Есть культ медведя как существа, с которым нужно быть на «вы». В прекрасном фильме по повести Григория Федосеева «Злой дух Ямбуя» как раз снимались эвенки из Якутии. Там показан ритуал «кук». Медведя убили, его едят, по кругу передают череп и, отрезая мясо, говорят: «Кук». «Это не мы тебя убили, это тебя луча убили!» (Луча – это русские.) Древняя практика перекладывания ответственности – чтобы дух медведя не пришел мстить.

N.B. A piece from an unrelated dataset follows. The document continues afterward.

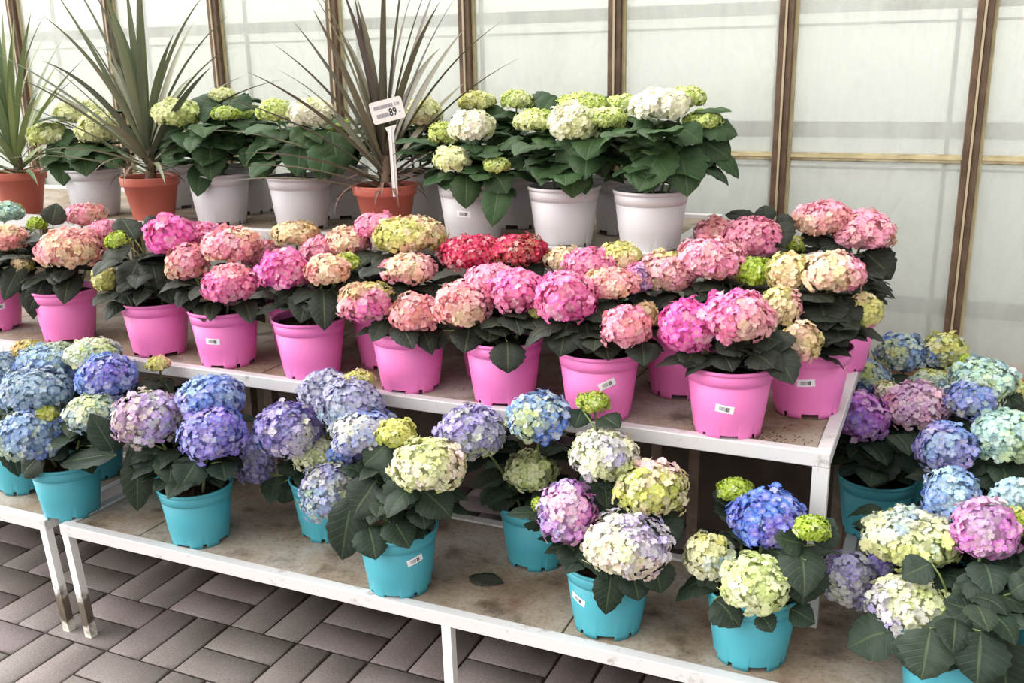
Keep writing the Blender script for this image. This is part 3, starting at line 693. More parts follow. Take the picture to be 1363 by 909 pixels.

Существование мира духов не подвергается сомнению и обсуждается свободно. Много историй о духах места. Помню, перед отъездом мы с француженками устроили небольшой пикник, а потом зашли в дом забрать последний рюкзак. И отец нашего хозяина как закричит: «Это что такое? Ты зачем это принесла?!» Оказалось, одна из девушек внесла в дом обгоревшую палку, в лесу подобрала. А ничего горелого из тайги домой нести нельзя – это к большой беде. У каждого места свои духи, и что там горело, там и должно остаться.
– Можно ли сказать, что все-таки культура этих малых народов размывается?
– Сохранить традиционную культуру неизменной – это логика музея. С этой точки зрения принято считать, что люди ассимилируются, происходит размытие культуры. Я увидела процесс обратный – что они адаптируют к себе разный контекст, вбирают все это для процветания в своем мире. В Забайкалье, например, вместо юрт давно используют геологические брезентовые палатки. Внутри – печка-буржуйка. Но чему они служат? Той же таежной жизни.